### Your objective
Pictures are not part of the copy. Retype the lines from the first one through the line that contains "from mathutils import Vector, Matrix".

### Data shown
· · · · ·

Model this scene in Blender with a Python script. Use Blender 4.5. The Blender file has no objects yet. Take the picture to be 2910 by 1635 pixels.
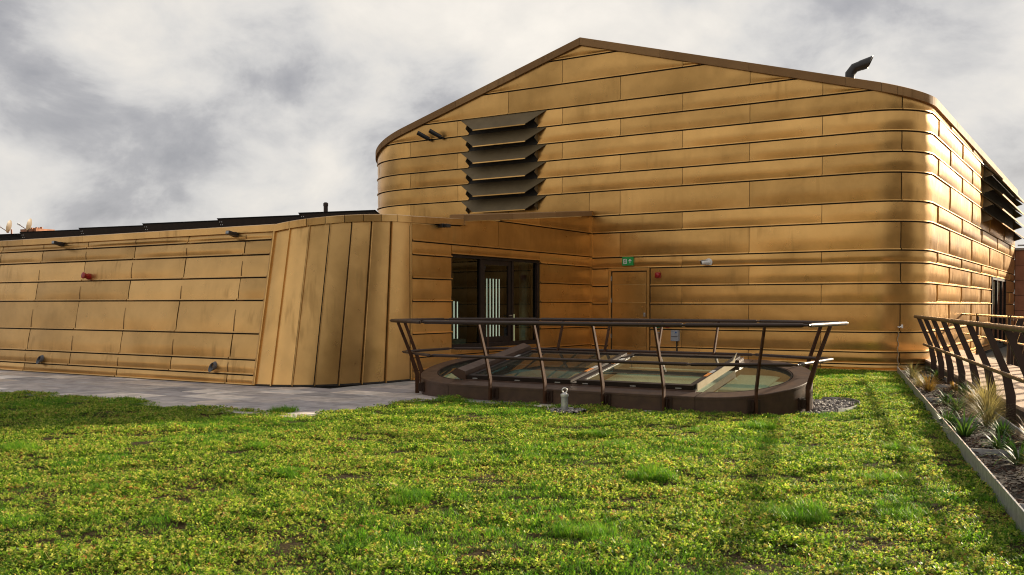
import bpy, math, random
import numpy as np
from mathutils import Vector, Matrix

random.seed(7)
rng = np.random.default_rng(7)
SC = bpy.context.scene
COL = SC.collection

# ------------------------------------------------------------------ camera
cam_d = bpy.data.cameras.new('camera')
cam_d.sensor_fit = 'HORIZONTAL'
cam_d.sensor_width = 36.0
cam_d.lens = 36.0 * 2750.0 / 2910.0
cam_d.shift_y = 0.0414
cam_d.clip_start = 0.05
cam_d.clip_end = 3000.0
cam = bpy.data.objects.new('camera', cam_d)
cam.location = (0, 0, 1.5)
cam.rotation_euler = (math.radians(88.5), 0, math.radians(32.1))
COL.objects.link(cam)
SC.camera = cam

# ------------------------------------------------------------------ sky, sun, exposure
SUN_EL, SUN_AZ = math.radians(17.0), math.radians(67.0)      # azimuth measured from +X towards +Y
SUN_DIR = Vector((math.cos(SUN_EL) * math.cos(SUN_AZ), math.cos(SUN_EL) * math.sin(SUN_AZ), math.sin(SUN_EL)))
SKY_STRENGTH = 0.05
SUN_STRENGTH = 5.0

world = bpy.data.worlds.new('World')
SC.world = world
world.use_nodes = True
nt = world.node_tree
nt.nodes.clear()


def N(tree, kind, **kw):
    n = tree.nodes.new(kind)
    for k, v in kw.items():
        setattr(n, k, v)
    return n


def mathn(tree, op, a, b=None, clamp=False):
    n = tree.nodes.new('ShaderNodeMath')
    n.operation = op
    n.use_clamp = clamp
    for i, v in enumerate((a, b)):
        if v is None:
            continue
        if isinstance(v, (int, float)):
            n.inputs[i].default_value = v
        else:
            tree.links.new(v, n.inputs[i])
    return n.outputs[0]


def ramp(tree, fac, stops, interp='LINEAR'):
    n = tree.nodes.new('ShaderNodeValToRGB')
    n.color_ramp.interpolation = interp
    e = n.color_ramp.elements
    while len(e) < len(stops):
        e.new(0.5)
    for el, (p, c) in zip(e, stops):
        el.position = p
        el.color = (*c, 1.0) if len(c) == 3 else c
    tree.links.new(fac, n.inputs[0])
    return n.outputs[0]


def mixc(tree, fac, a, b, blend='MIX'):
    n = tree.nodes.new('ShaderNodeMix')
    n.data_type = 'RGBA'
    n.blend_type = blend
    for sock, v in ((n.inputs[0], fac), (n.inputs[6], a), (n.inputs[7], b)):
        if isinstance(v, (int, float)):
            sock.default_value = v
        elif isinstance(v, tuple):
            sock.default_value = (*v, 1.0) if len(v) == 3 else v
        else:
            tree.links.new(v, sock)
    return n.outputs[2]


def noise(tree, vec, scale, detail=4.0, rough=0.5, dist=0.0, dims='3D'):
    n = tree.nodes.new('ShaderNodeTexNoise')
    n.noise_dimensions = dims
    n.inputs['Scale'].default_value = scale
    n.inputs['Detail'].default_value = detail
    n.inputs['Roughness'].default_value = rough
    n.inputs['Distortion'].default_value = dist
    if vec is not None:
        tree.links.new(vec, n.inputs['Vector'])
    return n.outputs[0]


def mapping(tree, vec, loc=(0, 0, 0), rot=(0, 0, 0), scale=(1, 1, 1)):
    n = tree.nodes.new('ShaderNodeMapping')
    n.inputs['Location'].default_value = loc
    n.inputs['Rotation'].default_value = rot
    n.inputs['Scale'].default_value = scale
    tree.links.new(vec, n.inputs['Vector'])
    return n.outputs[0]


sky = N(nt, 'ShaderNodeTexSky')
sky.sky_type = 'NISHITA'
sky.sun_disc = False
sky.sun_elevation = SUN_EL
sky.sun_rotation = math.pi / 2 - SUN_AZ
sky.air_density = 1.0
sky.dust_density = 1.5
tc = N(nt, 'ShaderNodeTexCoord')
D = tc.outputs['Generated']
mp = mapping(nt, D, loc=(3.85, 7.58, -1.89), scale=(1.0, 1.0, 1.7))
big = noise(nt, mp, 3.4, 7.0, 0.50, 0.1)
fine = noise(nt, mapping(nt, D, loc=(3.1, 1.7, 0.4), scale=(1.0, 1.0, 1.5)), 8.0, 10.0, 0.60, 0.3)
cl = mathn(nt, 'ADD', mathn(nt, 'MULTIPLY', big, 0.68), mathn(nt, 'MULTIPLY', fine, 0.32))
# cloud layer is a little brighter round the veiled sun
vm = N(nt, 'ShaderNodeVectorMath', operation='DOT_PRODUCT')
nt.links.new(D, vm.inputs[0])
vm.inputs[1].default_value = SUN_DIR
glow = mathn(nt, 'POWER', mathn(nt, 'MAXIMUM', vm.outputs['Value'], 0.0), 6.0)
cl2 = mathn(nt, 'ADD', cl, mathn(nt, 'MULTIPLY', glow, 0.06))
cloud = ramp(nt, cl2, [(0.385, (0.160, 0.158, 0.166)), (0.43, (0.200, 0.197, 0.202)), (0.465, (0.258, 0.253, 0.251)), (0.51, (0.312, 0.302, 0.290)), (0.565, (0.355, 0.337, 0.312)), (0.66, (0.410, 0.384, 0.348))])
skyc = mixc(nt, 1.0, sky.outputs[0], (SKY_STRENGTH,) * 3, 'MULTIPLY')
cover = ramp(nt, cl, [(0.30, (0.86,) * 3), (0.45, (0.96,) * 3)])
final = mixc(nt, cover, skyc, cloud)
bg = N(nt, 'ShaderNodeBackground')
nt.links.new(final, bg.inputs[0])
bg.inputs[1].default_value = 1.0
wo = N(nt, 'ShaderNodeOutputWorld')
nt.links.new(bg.outputs[0], wo.inputs[0])

sun_d = bpy.data.lights.new('sun', 'SUN')
sun_d.energy = SUN_STRENGTH
sun_d.angle = math.radians(1.5)
sun_d.color = (1.0, 0.84, 0.62)
sun = bpy.data.objects.new('sun', sun_d)
sun.rotation_euler = SUN_DIR.to_track_quat('Z', 'Y').to_euler()
sun.location = SUN_DIR * 60
COL.objects.link(sun)

SC.view_settings.view_transform = 'Standard'
SC.view_settings.look = 'None'
SC.view_settings.exposure = 1.28
SC.view_settings.gamma = 1.0
SC.view_settings.use_curve_mapping = False
SC.render.engine = 'CYCLES'
SC.cycles.use_denoising = True
SC.cycles.denoising_prefilter = 'ACCURATE'
SC.cycles.filter_width = 1.1
SC.cycles.max_bounces = 8
SC.cycles.transparent_max_bounces = 12
SC.cycles.sample_clamp_indirect = 6.0

# ------------------------------------------------------------------ materials
M = {}


def mat(name):
    m = bpy.data.materials.new(name)
    m.use_nodes = True
    t = m.node_tree
    t.nodes.clear()
    out = N(t, 'ShaderNodeOutputMaterial')
    p = N(t, 'ShaderNodeBsdfPrincipled')
    t.links.new(p.outputs[0], out.inputs[0])
    M[name] = m
    return m, t, p, out


def pos(t):
    return N(t, 'ShaderNodeNewGeometry').outputs['Position']


def bump(t, p, h, dist, strength=1.0):
    b = N(t, 'ShaderNodeBump')
    b.inputs['Strength'].default_value = strength
    b.inputs['Distance'].default_value = dist
    t.links.new(h, b.inputs['Height'])
    t.links.new(b.outputs[0], p.inputs['Normal'])
    return b


def plain(name, col, rough=0.5, metal=0.0, var=0.25, nscale=8.0, bumpd=0.0, spec=0.5):
    m, t, p, o = mat(name)
    n = noise(t, pos(t), nscale, 5.0, 0.6)
    lo = tuple(c * (1 - var) for c in col)
    hi = tuple(min(1, c * (1 + var)) for c in col)
    t.links.new(ramp(t, n, [(0.3, lo), (0.7, hi)]), p.inputs['Base Color'])
    t.links.new(ramp(t, n, [(0.3, (min(1, rough + 0.08),) * 3), (0.7, (max(0.03, rough - 0.06),) * 3)]), p.inputs['Roughness'])
    p.inputs['Metallic'].default_value = metal
    p.inputs['Specular IOR Level'].default_value = spec
    if bumpd:
        bump(t, p, noise(t, pos(t), nscale * 6, 4.0, 0.6), bumpd)
    return m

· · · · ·

### Task result
Model this scene in Blender with a Python script. Use Blender 4.5. The Blender file has no objects yet. Take the picture to be 2910 by 1635 pixels.
import bpy, math, random
import numpy as np
from mathutils import Vector, Matrix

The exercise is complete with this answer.